This is also true of airplanes. The point is you choose where you launch your drones from anywhere in the world.
> change in dynamic here isn’t a function of carriers or their abilities. It’s a change in the cost of drones and missiles
It's a return to battleship economics. Except instead of direct fire from and onto shores, you have indirect fire via drones. Unlike shells, however, we have anti-drone capabilities on the horizon.
It's silly to assume the current instability will persist for more than a few years. If the U.S. were paying any attention to Ukraine, it shouldn't have persisted until even now.
> the technological advantage is that carriers represented for a long time has been completely neutralised
Really not seeing the argument. Again, being able to build and launch and being able to field drones–alongside other weapons–is night and day. (Note that all of these arguments were made when missiles first dawned, too. Drones are, in many respects, a missile for area denial.)
You can't win with stand-off strike capability. You can't seize and control territory, you can't keep strategic choke-points open, you can't change regimes.
But you can definitely lose by spending two or three multi-million dollar air defense interceptors per incoming projectile that costs 10x to 100x less. Especially when your supply chain can only produce hundreds of interceptors per year and your adversary makes that many missiles per month and 10x that many drones per month.
To be clear, there is zero historic evidence—going back to the Blitz—that strategic bombing has ever been able to do any of these things.
Except the one about choke points. That isn’t strategic. It’s tactical. And using artillery or airpower for shaping operations absolutely works.
> you can definitely lose by spending two or three multi-million dollar air defense interceptors per incoming projectile that costs 10x to 100x less
Agree. Fortunately, the MIC seems to have recognized this. None of it fundamentally changes the value of carriers. It just means they need to be defended differently from before. Sort of how you can’t sent lone carriers out into the ocean, they have to be escorted.
I'm also not aware of a single case in history where a massive bombing campaign from a hostile country resulted in an immediate populist uprising and a regime change that favored that aggressor country. Having your city bombed for weeks on end tends to cause people to shelter where they can, worry solely about how they will survive the wreckage, and bond with their fellow citizens.
The fact that an air campaign and magical thinking was the complete game plan from trump and hegseth shows how utterly unqualified they are for the positions they have.
Not quite. It is hard to build an airplane, it is easy to build a drone. So if the battle comes to who is going to send more drones, then a big carrier will lose: it doesn't have a factory to build drones.

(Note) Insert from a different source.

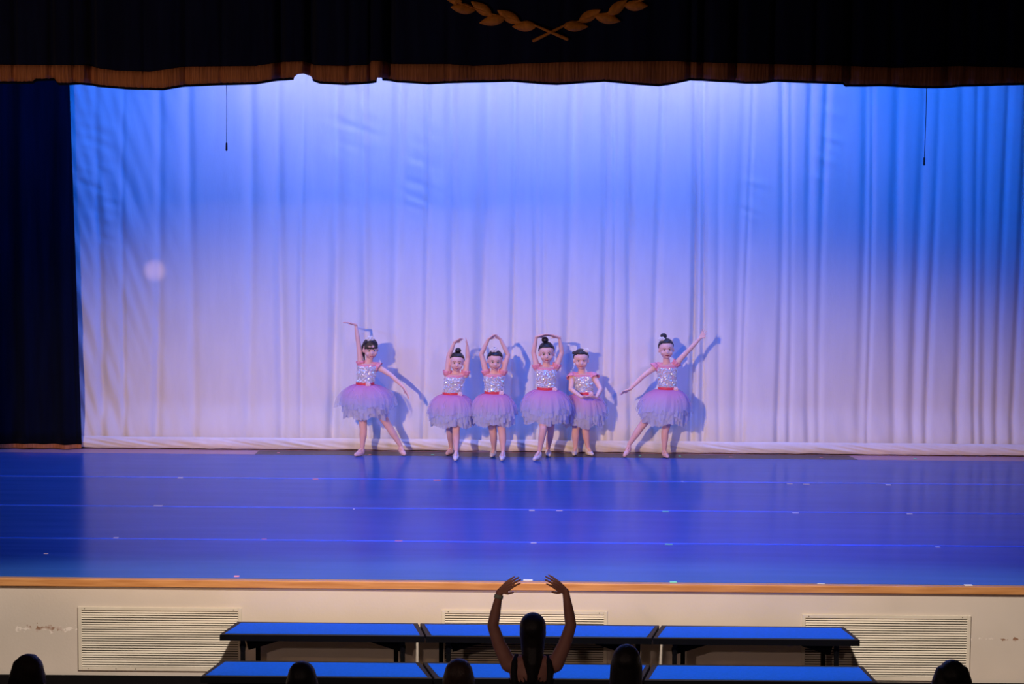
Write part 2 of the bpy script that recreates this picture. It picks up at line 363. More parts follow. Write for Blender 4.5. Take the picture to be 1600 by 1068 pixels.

The real economics of battleships (and their precursor ships of the line) were:
Given expensive armaments (cannon), it is cheaper to concentrate these on a mobile platform that can geographically reposition itself than build / deploy / supply equivalent power everywhere, and the former allows for local overmatch.
Sufficiently cheap and powerful unmanned guided munitions (drones, cheap cruise/ballistic missiles, UAV/USV/UUVs) are a fundamentally different balance of power, especially with enough range.
What does make sense is a return to cheaper escort carriers, where the carrier should be as cheap as possible (preferably unmanned) as the platforms it hosts are no longer exquisite.